◆ **WHAT THIS TASK INVOLVES**: Give only the number of lines in the data that include the string "script".

◆ **EXERCISE INPUTS**:
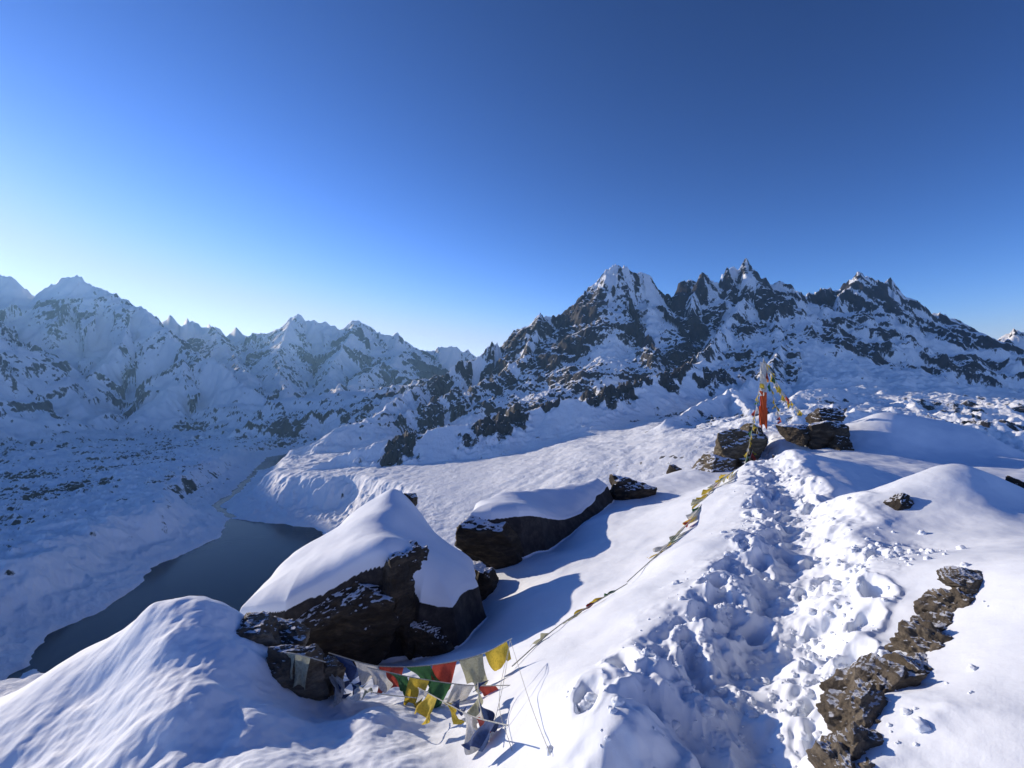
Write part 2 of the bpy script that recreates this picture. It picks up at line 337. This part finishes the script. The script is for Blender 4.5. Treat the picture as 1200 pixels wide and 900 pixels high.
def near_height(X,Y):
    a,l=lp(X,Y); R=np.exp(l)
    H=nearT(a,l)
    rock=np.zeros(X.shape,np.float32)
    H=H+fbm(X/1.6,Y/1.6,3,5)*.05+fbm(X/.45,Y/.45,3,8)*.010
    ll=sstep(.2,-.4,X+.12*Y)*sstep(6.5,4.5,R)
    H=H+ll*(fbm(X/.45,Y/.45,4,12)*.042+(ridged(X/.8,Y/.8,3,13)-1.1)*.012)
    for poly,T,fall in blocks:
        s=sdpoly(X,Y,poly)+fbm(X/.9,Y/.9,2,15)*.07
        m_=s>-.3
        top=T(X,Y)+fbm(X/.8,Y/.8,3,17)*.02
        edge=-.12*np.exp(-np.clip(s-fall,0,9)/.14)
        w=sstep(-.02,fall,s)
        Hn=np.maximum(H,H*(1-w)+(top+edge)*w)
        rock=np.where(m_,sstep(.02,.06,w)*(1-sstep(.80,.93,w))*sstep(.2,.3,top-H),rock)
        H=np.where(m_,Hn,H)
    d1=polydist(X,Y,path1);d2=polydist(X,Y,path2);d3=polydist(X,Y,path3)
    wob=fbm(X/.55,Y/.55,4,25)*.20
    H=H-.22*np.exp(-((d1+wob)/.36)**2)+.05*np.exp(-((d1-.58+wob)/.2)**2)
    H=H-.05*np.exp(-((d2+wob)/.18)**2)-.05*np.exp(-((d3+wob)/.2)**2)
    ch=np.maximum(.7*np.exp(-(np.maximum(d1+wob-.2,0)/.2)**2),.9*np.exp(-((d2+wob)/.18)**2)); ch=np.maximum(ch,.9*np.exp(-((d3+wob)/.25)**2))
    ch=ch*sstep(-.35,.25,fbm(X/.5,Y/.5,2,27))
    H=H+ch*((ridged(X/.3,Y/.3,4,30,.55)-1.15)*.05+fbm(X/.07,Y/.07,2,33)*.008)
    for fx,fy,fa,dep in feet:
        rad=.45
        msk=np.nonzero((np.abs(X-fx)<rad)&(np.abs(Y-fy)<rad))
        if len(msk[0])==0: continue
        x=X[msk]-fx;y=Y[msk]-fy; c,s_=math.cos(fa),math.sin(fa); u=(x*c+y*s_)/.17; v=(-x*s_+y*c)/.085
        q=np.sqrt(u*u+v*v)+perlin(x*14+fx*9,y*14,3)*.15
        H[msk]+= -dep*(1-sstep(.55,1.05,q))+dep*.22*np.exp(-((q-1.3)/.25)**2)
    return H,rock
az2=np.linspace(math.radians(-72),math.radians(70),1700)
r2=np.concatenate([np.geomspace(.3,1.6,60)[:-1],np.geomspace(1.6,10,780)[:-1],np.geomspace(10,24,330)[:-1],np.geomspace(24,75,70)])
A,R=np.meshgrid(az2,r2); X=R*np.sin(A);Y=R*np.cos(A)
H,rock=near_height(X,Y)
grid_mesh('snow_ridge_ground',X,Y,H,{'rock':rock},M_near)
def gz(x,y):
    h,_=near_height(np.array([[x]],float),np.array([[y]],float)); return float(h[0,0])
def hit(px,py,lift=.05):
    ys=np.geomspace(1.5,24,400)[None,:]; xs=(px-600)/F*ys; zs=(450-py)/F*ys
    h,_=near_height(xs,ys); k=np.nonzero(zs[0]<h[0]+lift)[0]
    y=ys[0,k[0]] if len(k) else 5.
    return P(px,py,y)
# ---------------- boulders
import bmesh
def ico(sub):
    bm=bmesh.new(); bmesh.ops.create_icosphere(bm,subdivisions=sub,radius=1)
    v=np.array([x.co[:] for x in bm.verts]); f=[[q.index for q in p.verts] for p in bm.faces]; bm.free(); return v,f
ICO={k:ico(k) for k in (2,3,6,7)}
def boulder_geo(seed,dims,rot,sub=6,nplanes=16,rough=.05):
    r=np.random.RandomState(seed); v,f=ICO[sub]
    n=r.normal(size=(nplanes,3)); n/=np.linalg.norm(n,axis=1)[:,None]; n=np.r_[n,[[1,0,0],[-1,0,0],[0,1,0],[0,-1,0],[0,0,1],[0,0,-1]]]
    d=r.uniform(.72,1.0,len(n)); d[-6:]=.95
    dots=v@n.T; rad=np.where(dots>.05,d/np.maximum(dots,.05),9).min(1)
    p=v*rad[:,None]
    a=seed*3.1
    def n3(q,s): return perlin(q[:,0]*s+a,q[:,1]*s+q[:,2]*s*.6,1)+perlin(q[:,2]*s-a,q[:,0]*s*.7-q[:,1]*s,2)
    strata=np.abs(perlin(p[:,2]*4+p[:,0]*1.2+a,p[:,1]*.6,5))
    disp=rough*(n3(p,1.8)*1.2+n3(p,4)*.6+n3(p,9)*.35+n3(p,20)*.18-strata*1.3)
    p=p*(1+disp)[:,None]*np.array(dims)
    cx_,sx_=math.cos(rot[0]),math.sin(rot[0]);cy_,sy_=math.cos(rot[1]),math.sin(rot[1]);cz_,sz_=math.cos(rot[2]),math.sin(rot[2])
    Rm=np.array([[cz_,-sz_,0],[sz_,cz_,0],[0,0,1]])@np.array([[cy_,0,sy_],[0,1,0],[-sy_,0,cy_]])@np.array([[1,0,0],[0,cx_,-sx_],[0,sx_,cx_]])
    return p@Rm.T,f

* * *

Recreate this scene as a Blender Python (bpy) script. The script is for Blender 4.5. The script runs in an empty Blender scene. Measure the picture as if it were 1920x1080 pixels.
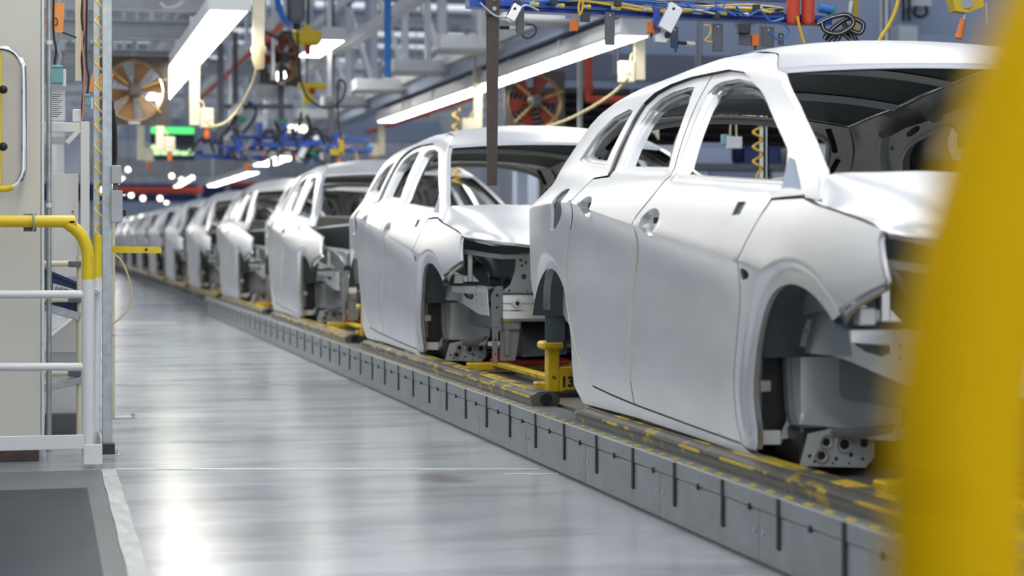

◆ **EXERCISE RESPONSE**: 2